Restoring the Mousam and Creating a Cleaner Energy Future for Kennebunk

 

The Kennebunk Light and Power District (KLPD) operates three small dams on the Mousam River: the Kesslen, Twine Mill, and Dane Perkins dams. Decades ago these dams were a significant source of electricity, but today the dams are antiquated and inefficient, producing less than 2% of electricity used by ratepayers. The dams have become a bad investment for ratepayers, and they have seriously damaged the health of one of the greatest natural resources in the Kennebunk region.

Removing Dams will Restore Mousams Vitality

 

The Mousam is the largest river system in Maine lacking standard equipment like fish ladders to allow fish to pass through dams. The dams block movement of all fish species upstream and downstream, and as a result, sea- run and other native fish species have been unable to access any of the river’s freshwater habitats above Kesslen Dam for more than a century.

Restoring the free-flow of water in the Mousam will improve water quality and it will dramatically improve habitat for American shad, blueback herring,

Atlantic salmon, alewives, brook trout, the American eel, and other native species. The stretch of natural, free- flowing river and estuary below the Kesslen Dam supports healthy fisheries for striped bass, shad, and stocked brook trout and brown trout. This undammed stretch of river also supports excellent opportunities for paddling, bird watching, and wildlife observation. All of these recreational activities would be greatly enhanced through dam removal.

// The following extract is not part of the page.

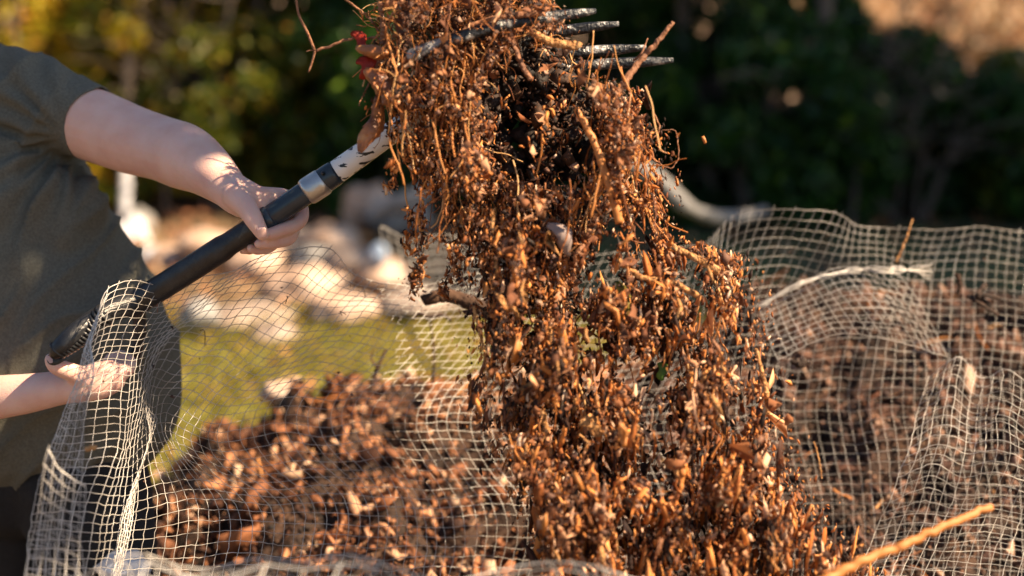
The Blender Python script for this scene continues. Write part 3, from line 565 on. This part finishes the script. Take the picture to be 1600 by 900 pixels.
# ---------------- single roots, twigs and leaves ----------------
def strand(name, pts, w0, w1, m, label, cat, n=40, jit=.0015, flat=.6, extra=()):
    q = px(pts, n); q = q + np.array([[noise.noise(Vector((i * .5, pts[0][0], c))) for c in (0, 9, 18)] for i in range(n)]) * jit * 2
    rad = np.linspace(w0, w1, n) * (1 + .22 * np.array([noise.noise(Vector((i * .55, pts[0][1], 3))) for i in range(n)]))
    mb = MB().tube(q, rad, 8, True, flat)
    for e, a, b_ in extra: mb.tube(px(e, 14), np.linspace(a, b_, 14), 6)
    return tag(mb.build(name, m, None, True), label, cat)
strand('root', [(848, 640, 2.03), (858, 700, 2.03), (862, 740, 2.02), (874, 800, 2.02), (886, 862, 2.02)], .0042, .003, M_tan, 'long pale yellow root falling upright at the bottom of the stream', 'root')
strand('root', [(900, 170, 2.04), (925, 215, 2.03), (945, 270, 2.02), (962, 325, 2.02), (968, 348, 2.02)], .0045, .0065, M_root, 'thick tan root dangling under the right end of the tines', 'root')
strand('root', [(740, 478, 2.05), (750, 520, 2.05), (758, 560, 2.05), (764, 590, 2.05)], .0028, .0014, M_tan, 'thin curved root at the left edge of the stream before the lawn', 'root')
strand('root', [(1182, 545, 2.05), (1190, 580, 2.05), (1198, 615, 2.05), (1199, 648, 2.05)], .0025, .0042, M_tan, 'orange root falling just right of the stream before the dark heap', 'root')
strand('root', [(640, 78, 2.06), (690, 70, 2.05), (740, 40, 2.05), (790, 26, 2.05), (850, 20, 2.05)], .004, .005, M_twig, 'thick reddish-brown root lying over the uppermost tine', 'root')
strand('root', [(790, 5, 2.06), (800, 60, 2.05), (815, 100, 2.04), (830, 125, 2.04)], .0028, .004, M_twig, 'brown root hanging down across the tines', 'root')
strand('root', [(990, 760, 1.98), (1035, 790, 1.98), (1060, 770, 1.98), (1068, 725, 1.98)], .003, .0045, M_root, 'bright orange hooked root low in the stream', 'root')
strand('stalk', [(830, 50, 2.05), (862, 66, 2.05), (906, 72, 2.05)], .0055, .0065, M_tan, 'short straw-coloured stalk end poking out between the tines', 'stalk')
strand('stalk', [(1052, 34, 2.06), (1025, 68, 2.06), (1000, 95, 2.06), (975, 130, 2.05), (952, 165, 2.05)], .003, .0062, M_twig, 'twig slanting up to the right past the tine tips', 'twig', extra=[([(990, 95, 2.06), (1003, 82, 2.05), (1012, 60, 2.06)], .0016, .0008)])
strand('stalk', [(965, 405, 2.04), (1000, 432, 2.04), (1050, 442, 2.04), (1090, 462, 2.04)], .0035, .0045, M_tan, 'pale stalk lying sideways in the bulge of the stream', 'stalk')
strand('stalk', [(1050, 385, 2.06), (1090, 405, 2.05), (1125, 425, 2.05)], .004, .006, M_tan, 'flat tan stalk near the top of the bulge', 'stalk')
strand('stick', [(1548, 792, 1.85), (1480, 820, 1.82), (1410, 852, 1.8), (1340, 880, 1.78), (1240, 935, 1.75)], .0048, .0066, M_root, 'thick orange stick slanting down at the lower right of the mesh', 'stick', 50, .0025, .9)
strand('twig', [(690, 130, 2.14), (640, 100, 2.12), (600, 62, 2.1), (575, 60, 2.1), (550, 60, 2.1), (516, 72, 2.1), (492, 80, 2.1)], .0018, .0022, M_twig, 'forked brown twig reaching out to the left of the load', 'twig', extra=[([(492, 80, 2.1), (480, 50, 2.1), (466, 20, 2.1), (462, -20, 2.1)], .0022, .0016), ([(492, 80, 2.1), (488, 96, 2.1), (482, 113, 2.1)], .0021, .0013), ([(496, 79, 2.1), (484, 79, 2.1), (478, 81, 2.1)], .001, .0006)])
strand('twig', [(600, 62, 2.12), (580, 32, 2.11), (560, 14, 2.11), (538, -2, 2.11)], .0022, .0015, M_twig, 'thin twig rising over the red leaf at the left of the load', 'twig')
strand('twig', [(560, 165, 2.1), (572, 140, 2.1), (584, 118, 2.1)], .0007, .0016, M_twig, 'tiny thorn-like twig under the red leaf', 'twig')
strand('twig', [(598, 70, 2.08), (599, 40, 2.08), (594, 4, 2.08)], .0042, .0042, M_twig, 'stubby upright brown twig behind the red leaf', 'twig')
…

A Smart Fiscal Choice for Kennebunk Rate Payers

 

KLPD’s dams must be relicensed soon by the Federal Energy Regulatory Commission (FERC); a complex process that will cost KLPD rate payers several million dollars. Even such a large investment will not guarantee that FERC will grant new licenses, and it’s very likely the new licenses will come with expensive upstream and downstream fish passage requirements at each dam.

Based on the last decade’s data, the relicensing expenses alone (not including the upgrades and on-going maintenance) will be greater than the projected hydropower value over the dams’ serviceable lives, leading ultimately to customer rate increases.

The minimal hydropower that is produced now by the dams can be replaced (and then some) by the 3.5 MW solar farm proposal that KLPD is currently reviewing. This clean energy investment will reduce global warming and air pollution, and provide a stable clean energy hedge against rising natural gas and other fossil fuel costs.

Removing the Mousam dams and installing a major solar array are ‘win- win’ opportunities for Kennebunk residents and ratepayers.